EXERCISE PROMPT →
All entries should be output exactly as they stand.

STORED DATA →
— Begin —

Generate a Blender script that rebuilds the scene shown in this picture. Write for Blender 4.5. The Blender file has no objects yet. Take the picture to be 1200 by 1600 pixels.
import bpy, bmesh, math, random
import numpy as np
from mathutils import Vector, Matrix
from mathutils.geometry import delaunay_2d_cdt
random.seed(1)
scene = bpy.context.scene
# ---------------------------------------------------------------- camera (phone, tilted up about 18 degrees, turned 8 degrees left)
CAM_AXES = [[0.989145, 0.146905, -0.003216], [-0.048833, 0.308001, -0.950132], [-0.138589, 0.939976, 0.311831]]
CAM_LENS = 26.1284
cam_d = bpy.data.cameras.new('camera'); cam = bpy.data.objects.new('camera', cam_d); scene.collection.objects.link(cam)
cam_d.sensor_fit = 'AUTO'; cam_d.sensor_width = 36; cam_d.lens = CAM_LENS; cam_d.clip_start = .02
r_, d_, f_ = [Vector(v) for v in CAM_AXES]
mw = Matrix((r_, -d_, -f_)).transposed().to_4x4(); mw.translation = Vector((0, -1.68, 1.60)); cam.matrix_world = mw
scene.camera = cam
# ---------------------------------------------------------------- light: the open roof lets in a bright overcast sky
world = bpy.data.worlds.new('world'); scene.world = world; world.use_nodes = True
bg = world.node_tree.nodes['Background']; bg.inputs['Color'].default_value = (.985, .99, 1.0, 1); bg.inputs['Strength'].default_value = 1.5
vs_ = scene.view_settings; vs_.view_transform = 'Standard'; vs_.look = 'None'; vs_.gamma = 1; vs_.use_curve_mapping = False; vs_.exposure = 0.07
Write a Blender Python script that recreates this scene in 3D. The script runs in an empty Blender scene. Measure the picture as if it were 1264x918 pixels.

— End —

RESPONSE TO THIS TASK →
Generate a Blender script that rebuilds the scene shown in this picture. Write for Blender 4.5. The Blender file has no objects yet. Take the picture to be 1200 by 1600 pixels.
import bpy, bmesh, math, random
import numpy as np
from mathutils import Vector, Matrix
from mathutils.geometry import delaunay_2d_cdt
random.seed(1)
scene = bpy.context.scene
# ---------------------------------------------------------------- camera (phone, tilted up about 18 degrees, turned 8 degrees left)
CAM_AXES = [[0.989145, 0.146905, -0.003216], [-0.048833, 0.308001, -0.950132], [-0.138589, 0.939976, 0.311831]]
CAM_LENS = 26.1284
cam_d = bpy.data.cameras.new('camera'); cam = bpy.data.objects.new('camera', cam_d); scene.collection.objects.link(cam)
cam_d.sensor_fit = 'AUTO'; cam_d.sensor_width = 36; cam_d.lens = CAM_LENS; cam_d.clip_start = .02
r_, d_, f_ = [Vector(v) for v in CAM_AXES]
mw = Matrix((r_, -d_, -f_)).transposed().to_4x4(); mw.translation = Vector((0, -1.68, 1.60)); cam.matrix_world = mw
scene.camera = cam
# ---------------------------------------------------------------- light: the open roof lets in a bright overcast sky
world = bpy.data.worlds.new('world'); scene.world = world; world.use_nodes = True
bg = world.node_tree.nodes['Background']; bg.inputs['Color'].default_value = (.985, .99, 1.0, 1); bg.inputs['Strength'].default_value = 1.5
vs_ = scene.view_settings; vs_.view_transform = 'Standard'; vs_.look = 'None'; vs_.gamma = 1; vs_.use_curve_mapping = False; vs_.exposure = 0.07
Write a Blender Python script that recreates this scene in 3D. The script runs in an empty Blender scene. Measure the picture as if it were 1264x918 pixels.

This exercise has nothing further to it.